With Social Security such a main feature of the local economy, there weren’t many in town who wanted to see their taxes increase. In short, the town had no future in any sense of the word. But suddenly it had one single grade school in which classrooms had been set up in the hallways. That is correct. Desks in the corridors, teachers using mobile blackboards, and so on.

The answer? The mayor of Banning drove into Los Angeles one day, boarded a DC-3 for Sacramento, and asked the governor, Earl Warren, to declare the town a disaster area. This happened. The town got emergency funds. And it built two new schools, of cinder block, at opposite ends of town. One of which was near my end of town, on Hoffer Street.

The kindergarten classroom had a large set of windows, a wall really, so there was plenty of light. The latter was important, because there were also large blocks, each of which could accommodate a kid in kind of a fetal position, and with small hand holds that allowed them to be stacked. I did this with a great interest and determination. Stacks of blocks, as high as the teacher would allow. And, of course, I crawled on top, dismantled the stacks. Rearranged them. And in general, exhausted myself quite happily. My constant playmate was Mike. He had a very wonderful cowboy shirt. The thing snapped. It was the absolute coolest thing a five-year-old could want. Together, we stacked, and stacked and re-stacked the blocks, day after day. The Sisyphean nature of this endeavor never occurred to us, of course. We were tired by naptime, all of us. There was music from a hand crank Victrola the old fashion type. And after lying on a blanket on the floor, it was time for that next big feature of the morning. A tiny carton of milk. I absolutely loved kindergarten.

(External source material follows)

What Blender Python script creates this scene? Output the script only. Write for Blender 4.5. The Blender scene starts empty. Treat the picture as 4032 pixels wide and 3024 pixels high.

It never occurred to me that Mike and almost everyone else in the class was Hispanic. Or Native American. The Morongo Indian reservation was just to the east. And there were quite a few kids with names like Dominguez and Rodriguez, Santillo and Herrera. Sadly, my parents brought an end to my sojourn at that school. For first grade, they maneuvered themselves outside of the prescribed school districts, to get me into a much duller first grade. In my adulthood, my mother explained that I was “beginning to speak with my hands.” To this day, I don’t really know what she meant. Perhaps Hispanic people gestured more. Or she thought they did. It was, pure and simple, racial bias, which in 1951 no one even noticed.

Mike, by the way, became a football star in high school. He got a scholarship to Stanford and became an attorney. I saw him at a 1984 high school reunion. He wasn’t wearing a cowboy shirt.